Wednesday, February 3, 2010

Male Witches or “Are you a Warlock?”

Oftentimes I meet people who aren’t sure how to approach this Wicca, Witchcraft, paganism, and Witches thing, other than what they see on television or through folklore and stories. Most of the time, I look at it as an opportunity to educate cowens (non-pagans) about what it is we do. Last year, I attended a pagan wedding which – because it was held on Samhain – attracted the attention of a large local newspaper. The print and photojournalists were really nice folks who seemed genuinely interested in our world and were very respectful and kind of our beliefs. How refreshing!

The journalist I spoke with wanted to know what the protocol and etiquette was of using the word “Warlock” to identify a male Witch, innocently of course. Couldn’t blame her for asking, since we’ve all been taught since we were little babes that a guy who practices magick was a Warlock. It got me to thinking, as I spent a few moments clarifying why that term is not widely used in the pagan community.

According to Wikipedia, the commonly accepted etymology derives Warlock from the Old English wǣrloga meaning "oathbreaker" or "deceiver". It is considered in polite Witchy society to be a bit of an insult, and those who choose to call themselves are looked at a bit askance. Don’t get me wrong, it’s still used in pagandom, but usually by Luciferians, Satanists or simply uneducated Wiccans who are looking for a bit of a shock value.

It is said that during the period we pagans refer to as “The Burning Times” – what historians refer to as the Inquisition – Warlocks were those who would trade information for safety. They would happily divulge names, times & places of worship and real or made up details to keep the Inquisitors neck deep in Witches to torture, under the guise of God’s Grace. Today, we Witches still use the term “Warlock” as both a noun AND a verb. A Warlock refers to a person who has broken their oaths and has betrayed their coven and/or Tradition. It also refers to the act of the formal banishment of that individual from his or her coven or Tradition. If you hear of someone having been “Warlocked” from their tradition or group, it usually means they have been deemed an oathbreaker by a Council of Elders (or a similar tribunal) and it’s a hint and a half that this person has some significant baggage. I don’t know of many Witches who traffic with Warlocks. Certainly I don’t have high opinions of those who have been Warlocked, and give a wide berth to those who freely call themselves that.

Warlocks do exist but not in the definition of the mainstream. I’ve heard of pagans new to the Craft, especially males, who choose to refer to themselves as Warlocks. Some of these folks change their self-affixed labels when they are educated about the etymology of the word and the baggage behind it, but some hold onto this label. I’ve tried to be openminded about this, and understand that my way is not the only way to practice. Maybe the word “Warlock” is a name male Witches want to reclaim as their own.
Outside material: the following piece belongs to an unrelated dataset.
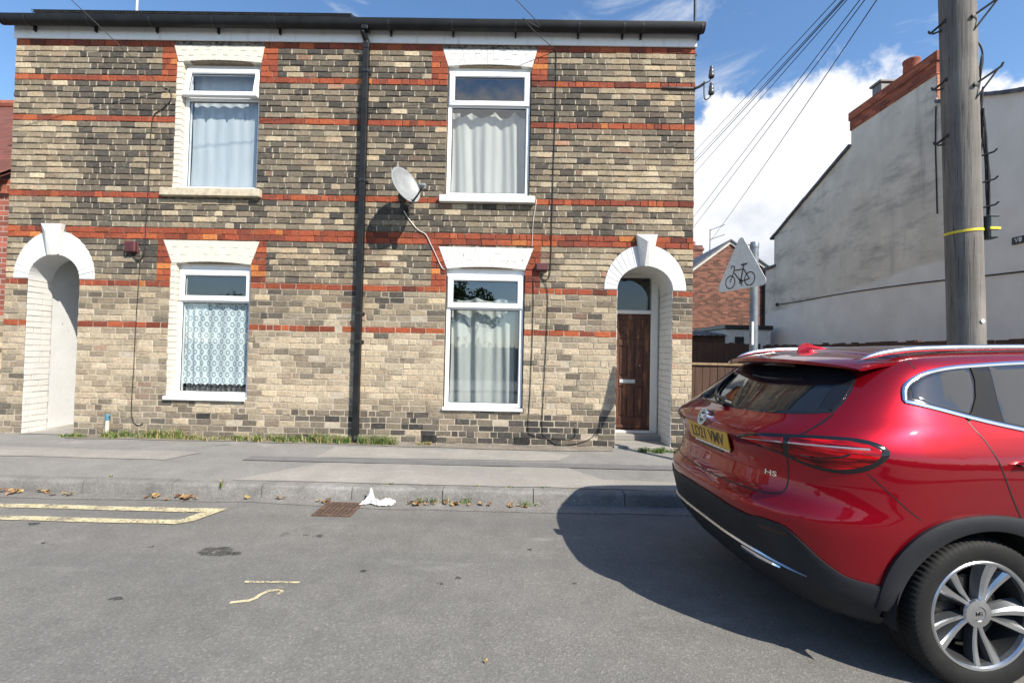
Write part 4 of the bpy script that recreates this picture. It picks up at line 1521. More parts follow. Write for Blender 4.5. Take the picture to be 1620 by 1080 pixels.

If that is the case, I think it would be a herculean task to change perceptions both within and without the pagan community.

Maybe this begs the question – do we as a pagan community need to come up with a word which describes a male Witch? Witch – as a word – often connotes a female, most likely through lore and common (mis)beliefs of the past centuries. While I like names to be gender neutral, it seems to me that our pagan men may feel like they are getting lost in a rather gynocentric religion. The desire to affix a label or moniker to separate themselves from the women of the Craft suggests that men wish to maintain their masculinity. I think it’s not a bad idea to consider. Unfortunately, the term “Warlock” in its current definition does not apply to 99.9% of male Witches in the Craft.

In Witchcraft today, a guy who is a Witch is just that – a male Witch. An argument can be made to simply use one name all the way around. A Witch is a Witch is a Witch. Male, female; straight, gay, bisexual, transgender; carnivore, vegan; what other labels you choose for yourself is your own business. Being a Witch is not about what plumbing you have, or what you prefer in this life. It is about identifying yourself with this particular belief system. The Gods don’t care very much about your gender. Come to think of it, they could care less about labels either!

So, I continue to tell people who ask that when they refer to a make Witch, they should simply say “Witch” or “Wiccan” if that is appropriate. Until such time when the term Warlock has better connotations within our own community, I think I’ll continue using the term Warlock as I was taught.

And what of that news story? The journalist didn’t call anyone a Warlock. Mission accomplished!